Tuesday, October 14, 2008

You're free to be pretty

Something I have come to realise, is that as my weight has increased, my femininity has decreased. And by that, I mean I stopped allowing myself to be pretty.

In high school, at a size 14, I used to wear lots of pretty clothes. Dresses, skirts, fancy tights, interesting boots.... I used to spend a lot of time sewing for myself or modifying clothes I had bought from op shops. And while I was still overweight, at that stage I only had to lose about 15kg to be at a healthy weight, instead of 60kg. What is more important or interesting however, is that even though I was overweight, and noticeably bigger than my peers, is that I didn't allow that to detract from my right to be pretty.

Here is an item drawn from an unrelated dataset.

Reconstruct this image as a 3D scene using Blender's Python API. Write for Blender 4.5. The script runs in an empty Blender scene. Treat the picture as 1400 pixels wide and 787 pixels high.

And it's not just my former outerwear. I had a formidible collection of snazzy lingerie, boasted a large collection of haircare products, and although I've never been one to wear much makeup (I have the sort of skin that soaks up foundation and makes my pores look like giant hungry wells in my skin whenever I put it on), I spent the money for good eye and lip make up, and nice bath products.

When did all this change? Obviously, now that I have my own house, and pay my own bills, and have a dog and a car, and other assorted money-sinks, my "pretty" budget is a lot smaller. And tastes change, obviously. Getting dressed used to be a big production for me, now it's as simple as getting a Tshirt and jeans. Which, most of the time, is a good thing. As one gets older, taking forever to get dressed and make oneself up just to hang aroud the house is a bit much. But I don't think it's as simple as the wisdom of aging a year or four.

It's that I don't value myself, as a fat person.

Because I am fat, I don't want to be noticed. Because I am fat, I want to blend into the background. Because I am fat, I consider myself to be less of a worthy human being.

And that, all of that, is absolute bullshit. I know that I am still a pretty girl. I know that I'm an interesting, capable and intelligent person. I know that I am just as worthwhile a human being as someone half my size....

....but I don't treat myself that way. I allow myself to wear one pair of jeans until my thighs chafe a hole in them. I don't have any "pretty" or "sexy" or hell, even any special occasion clothes set aside. I have a pair of jeans, some tshirts, a couple of jumpers and my work clothes (oh, and gym clothes. I have those too.). That's my entire wardrobe, summed up. My undies are the cheapest Big W cotton 7 pack. Bras these days are either sports bras, or basic bonds, and my hair and skincare rouine is the bare basic minimum. And as I said before, this isn't entirely a bad thing. Streamlining my daily routine was something that needed to be done.

I think the issue here is that I don't want to enjoy being overweight. That I feel like I'm a work in progress, and stopping to smell the roses along the way is a waste of time because it distracts me, or that it allows me to become "comfortable" in being a fat girl. And not that I have a problem with fat acceptance, (Cthulu knows that I need a nudge to accept myself as I am), it's more that the idea of fat acceptance, to me, implies that one is happy being fat, and one intends to stay that way. And while I should accept myself right now, I am not happy being a fat girl, and I never will be.

The thought that spurred this post however, was my realisation that if I don't allow myself to be pretty occasionally, no matter at what size, I'll get to my goal weight..... and then what? Am I magically going to implement a better skin care routine, or make the effort to do something with my hair *just because* I'm thin? Probably not. If I allow myself to be a slob now, I'll always be a slob, whether I'm size 24 or size 12. I need to stop the "When I'm thin I will......." fantasies of how being half of me will be a magical panacea for all the things that are wrong with my life.

So I'm bringing pretty back. Ruku's mum gave me some Chanel No. 5 as a present last year, and I've gotten into the habit of spritzing a little on in the mornings when I get dressed. Even when I go to work outside pulling weeds, with a bunch of guys to get stinky and sweaty, the knowledge that I've given myself that little piece of pretty is powerful stuff. And that's an important start to balance.